The next step would be adding the text. It is done using a GraphicsPath object.
GraphicsPath path = new GraphicsPath();
path.AddString(this.text, font.FontFamily,
(int)font.Style, font.Size, rect, format);
The most important part is colorizing and distorting the text. We set the text color using RGB codes, each one using a random value between 0 and 255. A random color is then generated successfully. Now, we must check if the color is visible within the background color. It's done by calculating the difference between the text color R channel and the background color R channel. If it is less than 20, we regenerate the R channel value.
int bcR = Convert.ToInt32(bc.R);
int red = random.Next(256), green = random.Next(256), blue =
random.Next(256);
while (red >= bcR && red - 20 < bcR ||
red < bcR && red + 20 > bcR)
{
red = random.Next(0, 255);
}
SolidBrush sBrush = new SolidBrush(Color.FromArgb(red, green, blue));
g.FillPath(sBrush, path);
Lastly, we distort the image by changing the pixel colors. For each pixel, we select a random picture from the original picture (the Bitmap object which we don't change) and set a random pixel color for it. Since distort is random, we see different distortions.
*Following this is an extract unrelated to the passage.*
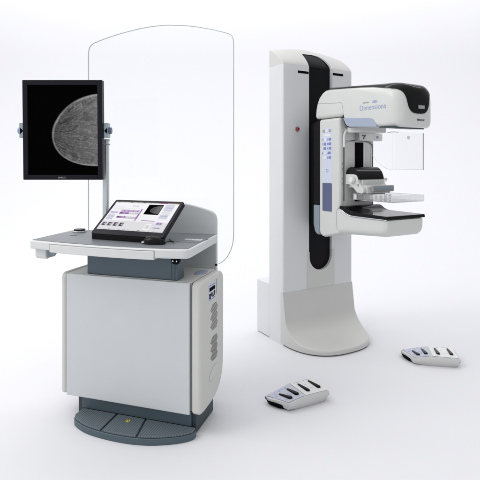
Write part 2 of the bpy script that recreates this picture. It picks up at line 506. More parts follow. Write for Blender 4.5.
prism(bm, rrect(.205, .345, .105, .262, .012), 'z', .9106, .9114, 0)
prism(bm, rrect(.243, .335, .168, .198, .003), 'z', .9115, .9135, 1)
for k in range(7): box(bm, .249+.0115*k, .249+.0115*k+.008, .176+.004*(k % 2), .188, .9136, .9140, 2)
obj('card_pad', bm, ['desk_top', 'whiteink', 'seam_soft'], desk)

# grey back panel behind the desk
bp = [(-.10, .60), (.324, .60), (.324, .985)] + spline([(.324, .985), (.318, 1.012), (.304, 1.030), (.28, 1.042), (.20, 1.064), (.12, 1.078), (.03, 1.086), (-.06, 1.088)], 5)[1:] + [(-.10, 1.085)]
bm = BM(); prism(bm, bp, 'y', .4285, .452)
obj('back_panel', bm, 'back', ws, .007)
bm = BM(); box(bm, -.12, .30, .3195, .40, .20, .70)
obj('rear_spine', bm, 'back', ws, .005)
bm = BM(); loft(bm, [[(.318+.032*k*math.cos(t), .215+.055*k*math.sin(t), z) for t in [2*math.pi*i/28 for i in range(28)]] for z, k in ((.7365, 1), (.7395, .96), (.7405, .8))])
obj('wrist_pad', bm, 'trim', ws)

# clear radiation shield
so = spline([(.345, .745), (.372, .760), (.40, .790), (.42, .828), (.432, .868), (.437, .91)], 5) + spline([(.437, 1.965), (.436, 1.985), (.432, 2.004), (.422, 2.020), (.404, 2.032)], 4)
top = spline([(.404, 2.032), (.30, 2.064), (.18, 2.092), (.06, 2.108), (-.02, 2.112), (-.12, 2.108), (-.26, 2.090), (-.38, 2.066), (-.458, 2.045)], 6)
so += top[1:] + spline([(-.458, 2.045), (-.480, 2.034), (-.495, 2.015), (-.501, 1.992), (-.502, 1.97)], 4)[1:] + [(-.502, .90), (-.49, .84), (-.46, .79), (-.42, .757), (-.39, .745)]
bm = BM(); prism(bm, so, 'y', .400, .405)
sh = obj('radiation_shield', bm, 'clear', ws)
bm = BM()
n = len(so)
inn = inset(so, .0035)
for (a, b, c, d) in zip(so, so[1:], inn[1:], inn):
    vv = [[bm.verts.new((p[0], y, p[1])) for p in (a, b, c, d)] for y in (.3995, .4055)]
    for y in vv: bm.faces.new(y)
    bm.faces.new((vv[0][0], vv[0][1], vv[1][1], vv[1][0])); bm.faces.new((vv[0][3], vv[0][2], vv[1][2], vv[1][3]))
bmesh.ops.remove_doubles(bm, verts=bm.verts, dist=1e-5)
obj('shield_edge', bm, 'clear_edge', sh)
bm = BM(); box(bm, .326, .338, .396, .409, .7365, .746)
obj('shield_clamp', bm, 'black_soft', sh, .002)

# monitor pole
bm = BM(); prism(bm, rrect(-.284, -.254, .221, .251, .006), 'z', .9115, 1.436)
pole = obj('monitor_pole', bm, 'silver', ws)
bm = BM(); prism(bm, rrect(-.286, -.252, .219, .253, .007), 'z', 1.4362, 1.446)
obj('pole_cap', bm, 'bracket', pole, .002)
bm = BM(); prism(bm, rrect(-.288, -.250, .217, .255, .007), 'z', 1.412, 1.420)
obj('pole_collar', bm, 'grey', pole, .002)

bm = BM(); tube(bm, spline([(-.275, .236, 1.404), (-.34, .228, 1.396), (-.42, .21, 1.398), (-.455, .18, 1.43), (-.455, .157, 1.485)], 5), .011, 14)
obj('monitor_arm', bm, 'bracket', ws)

# portrait monitor, local frame: x right, y up, z towards the viewer
mw, mh = .421, .527
def monitor():
    bm = BM(); b = .026
    # bezel frame
    for (x0, x1, y0, y1) in ((0, b, 0, mh), (mw-b, mw, 0, mh), (b, mw-b, mh-b, mh), (b, mw-b, 0, b)):
        box(bm, x0, x1, y0, y1, -.012, .006)
    box(bm, .0, mw, .0, mh, -.034, -.0125)
    o = obj('x_ray_monitor', bm, 'bezel', ws, .0025, 2)
    bm = BM(); prism(bm, rrect(.07, mw-.07, .10, mh-.10, .03), 'z', -.075, -.0345)
    obj('monitor_back', bm, 'bezel', o, .01)
    bm = BM(); w, h = mw-2*b, mh-2*b
    box(bm, 0, w, 0, h, -.004, 0)
    obj('screen', bm, mammogram('x_ray_picture', w, h), o, loc=(b, b, -.006))
    lettering('bezel_lettering', 'BARCO', .0112, 'seam_soft', o, (mw/2-.005, .0085, .0062), (1, 0, 0), (0, 1, 0), .0004, .0002, 1.0, 'CENTER')
    for s in (-1, 1):
        xe = 0 if s < 0 else mw
        bm = BM()
        x1 = xe+s*.0025; x2 = xe+s*.026
        prism(bm, rrect(min(x1, x2), max(x1, x2), .222, .302, .005), 'z', -.055, -.012, 0)
        prism(bm, [(xe+s*.0045, .26), (xe+s*.022, .278), (xe+s*.022, .242)], 'z', -.0118, -.0108, 1)
        obj('tilt_bracket', bm, ['bracket', 'void'], o, .002)
        bm = BM(); cyl(bm, (xe+s*.0262, .262, -.034), 'x', .018, s*.013, 24)
        obj('tilt_knob', bm, 'logo' if s < 0 else 'navy', o, .003)
    bm = BM()   # yoke behind the panel reaching to the pole
    box(bm, -.02, mw+.022, .250, .274, -.098, -.0845)
    box(bm, -.024, -.010, .250, .274, -.0845, -.056); box(bm, mw+.010, mw+.024, .250, .274, -.0845, -.056)
    obj('yoke', bm, 'bracket', o, .002, 2)
    return o
mon = monitor()
zx = Vector((.400, .126, .0)).normalized()
tiltup = Vector((.006, -.012, .53))
# x axis of the panel in the cabinet frame, slight forward lean
zz = zx.cross(tiltup).normalized(); yy = zz.cross(zx)
mt = Matrix((zx, yy, zz)).transposed().to_4x4(); mt.translation = Vector((-.594, -.036, 1.2215))
mon.matrix_local = mt

# ------------------------------------------------------------------ things on the desk
def wloc(x, y, z):
    return (ws_m @ Vector((x, y, z)))
ws_m = Matrix.Translation((-.571, 2.4035, 0)) @ Matrix.Rotation(R(-17.5), 4, 'Z')

ts = empty('touch_screen', 'black tilted touch screen with a purple and white patient page on the desk', 'touch screen', wloc(-.241, .052, .9108), -17.5-5.5)
TW, TL, TT = .442, .266, 37.
tr = Matrix.Translation((0, 0, .034)) @ Matrix.Rotation(R(TT), 4, 'X')
bm = BM(); prism(bm, rrect(0, TW, -.004, TL, .012), 'z', -.024, 0.)
cas = obj('casing', bm, 'bezel', ts, .003); cas.matrix_local = tr
bm = BM()
LV = [0.]
def q(pts, z, mi):
    vs = [bm.verts.new((p[0], p[1], z)) for p in pts]
    f = bm.faces.new(vs); f.material_index = mi
def rq(u0, u1, v0, v1, z, mi): q([(u0, v0), (u1, v0), (u1, v1), (u0, v1)], z, mi)
names = ['s_white', 's_grey', 's_mid', 's_blue', 's_purple', 's_lilac', 's_black', 's_orange', 's_magenta']
W_, G_, MD, BL, PU, LI, BK, OR, MG = range(9)
a, b_, c_, d_ = .0006, .0010, .0014, .0018
rq(.018, .424, .030, .247, a, W_)
rq(.018, .424, .030, .098, b_, G_)                      # lower grey band
rq(.018, .424, .241, .247, b_, MD)                       # tool row
for k in range(9): rq(.03+.028*k, .043+.028*k, .2425, .2458, c_, BK if k % 3 == 0 else G_)
rq(.300, .352, .2415, .2465, c_, MG); rq(.362, .385, .2415, .2465, c_, LI); rq(.388, .422, .2415, .2465, c_, OR)
rq(.078, .205, .196, .231, b_, G_); rq(.0795, .2035, .1975, .2295, c_, W_)
for k in range(4): rq(.145+.011*k, .153+.011*k, .212, .219, d_, MD)
rq(.027, .078, .156, .167, b_, LI); rq(.030, .05, .159, .164, c_, PU); rq(.056, .074, .159, .164, c_, LI)
rq(.026, .070, .104, .149, b_, BL)
for k in range(4): rq(.030, .066-.006*(k % 2), .110+.009*k, .114+.009*k, c_, G_ if k % 2 else MD)
rq(.090, .208, .166, .184, b_, LI)
for k in range(8): rq(.095+.014*k, .103+.014*k, .171, .179, c_, PU if k % 2 else MD)
rq(.088, .150, .151, .164, b_, PU); rq(.094, .108, .154, .161, c_, BK); rq(.115, .128, .154, .161, c_, LI)
rq(.150, .208, .151, .161, b_, MD)
for k in range(5): rq(.153+.0105*k, .160+.0105*k, .153, .159, c_, G_)
rq(.088, .145, .119, .134, b_, PU); rq(.120, .138, .122, .131, c_, LI); rq(.092, .105, .122, .131, c_, BK)
rq(.147, .214, .117, .131, b_, MD)
for k in range(6): rq(.150+.0105*k, .157+.0105*k, .120, .127, c_, G_)
rq(.211, .223, .101, .196, b_, LI); rq(.213, .2205, .116, .160, c_, PU); rq(.213, .2205, .170, .190, c_, PU)
for u in (.031, .067, .104, .141):
    rq(u, u+.0235, .058, .084, c_, BK); rq(u-.006, u+.0, .058, .084, c_, LI)
    q([(u+.022, .062), (u+.022, .080), (u+.012, .076), (u+.008, .071), (u+.012, .065)], d_, MD)
rq(.236, .345, .098, .238, b_, W_)
rq(.243, .336, .154, .232, c_, BK)
rq(.255, .344, .1035, .110, c_, LI)
for k in range(7): rq(.262+.0105*k, .269+.0105*k, .105, .109, d_, PU)
rq(.350, .402, .184, .235, c_, BL); rq(.350, .402, .160, .178, c_, G_); rq(.350, .400, .126, .156, c_, BL)
for (v0, mi) in ((.222, G_), (.208, MD), (.195, G_), (.144, MD), (.132, G_)): rq(.356, .392, v0, v0+.005, d_, mi)
rq(.350, .402, .100, .118, c_, W_); rq(.356, .394, .080, .100, c_, LI); rq(.362, .372, .085, .095, d_, PU); rq(.378, .388, .085, .095, d_, PU)
rq(.350, .398, .053, .064, c_, BL); rq(.356, .392, .056, .060, d_, PU)
rq(.300, .335, .040, .085, c_, W_); rq(.305, .330, .050, .078, d_, G_); rq(.311, .324, .058, .064, d_+.0003, MD)
for k in range(12): rq(.03+.03*k, .045+.03*k, .034, .037, c_, MD if k % 4 else BK)
scr = obj('screen', bm, names, ts); scr.matrix_local = tr
bm = BM(); box(bm, 0, .086, 0, .072, 0, .0004)
pic = obj('x_ray_thumbnail', bm, mammogram('x_ray_thumbnail_picture', .086, .072, .5, .3, .5, .42, .42), scr)
pic.location = (.246, .157, d_)
bm = BM(); prism(bm, [(0.02, .0), (.17, .0), (.17, .015), (.14, .095), (.12, .092), (.12, .02), (0.02, .012)], 'x', .12, .32)
obj('stand', bm, 'black_soft', ts, .003, 2)
bm = BM(); prism(bm, rrect(.003, TW-.003, .002, .030, .004), 'z', .0005, .026)
obj('front_lip', bm, 'black', ts, .003)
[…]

double distort = random.Next(5, 20) * (random.Next(10) == 1 ? 1 : -1);
using (Bitmap copy = (Bitmap)bitmap.Clone())
{
for (int y = 0; y < height; y++)
{
for (int x = 0; x < width; x++)
{
int newX =
(int)(x + (distort * Math.Sin(Math.PI * y / 84.0)));
int newY =
(int)(y + (distort * Math.Cos(Math.PI * x / 44.0)));
if (newX < 0 || newX >= width)
newX = 0;
if (newY < 0 || newY >= height)
newY = 0;
bitmap.SetPixel(x, y,
copy.GetPixel(newX, newY));
}
}
}
Captcha.ashx
This HTTP handler gets the information needed to create a CAPTCHA image, and returns one. Note that this handler receives the encrypted text and has the key to decrypt it.
public class Captcha : IHttpHandler
{
public void ProcessRequest (HttpContext context) {
context.Response.ContentType = "image/jpeg";
context.Response.Cache.SetCacheability(HttpCacheability.NoCache);
context.Response.BufferOutput = false;
string s = "No Text";
if (context.Request.QueryString["c"] != null &&
context.Request.QueryString["c"] != "")
{
string enc = context.Request.QueryString["c"].ToString();
enc = enc.Replace(" ", "+");
try
{
s = Encryptor.Decrypt(enc, "srgerg$%^bg",
Convert.FromBase64String("srfjuoxp"));
}
catch { }
}
int w = 120;
int h = 50;
if (context.Request.QueryString["w"] != null &&
context.Request.QueryString["w"] != "")
{
try
{
w = Convert.ToInt32(context.Request.QueryString["w"]);
}
catch { }
}
if (context.Request.QueryString["h"] != null &&
context.Request.QueryString["h"] != "")
{
try
{
h = Convert.ToInt32(context.Request.QueryString["h"]);
}
catch { }
}
Color Bc = Color.White;
if (context.Request.QueryString["bc"] != null &&
context.Request.QueryString["bc"] != "")
{
try
{
string bc = context.Request.QueryString["bc"].
ToString().Insert(0, "#");
Bc = ColorTranslator.FromHtml(bc);
}
catch { }
}
CaptchaImage ci = new CaptchaImage(s, Bc, w, h);
ci.Image.Save(context.Response.OutputStream, ImageFormat.Jpeg);
ci.Dispose();
}
public bool IsReusable
{
get
{
return true;
}
}
}
There are only two points to be noted about this class:
- Since in a URL, '+' means space, we replace a space with '+' (for encrypted text).
- Using # in the URL causes problems. We don't send # with the color value. For example, when color is #ffffff, we send ffffff and then add # in the handler.
Summary
When the control loads, it executes the SetCaptcha() method. The RandomText class generates a random text, and we save the text to the Session object and encrypt it. This method then generates the image URL using the dimensions, the encrypted text, and the background color information.
You may see an example of using this control in the source code.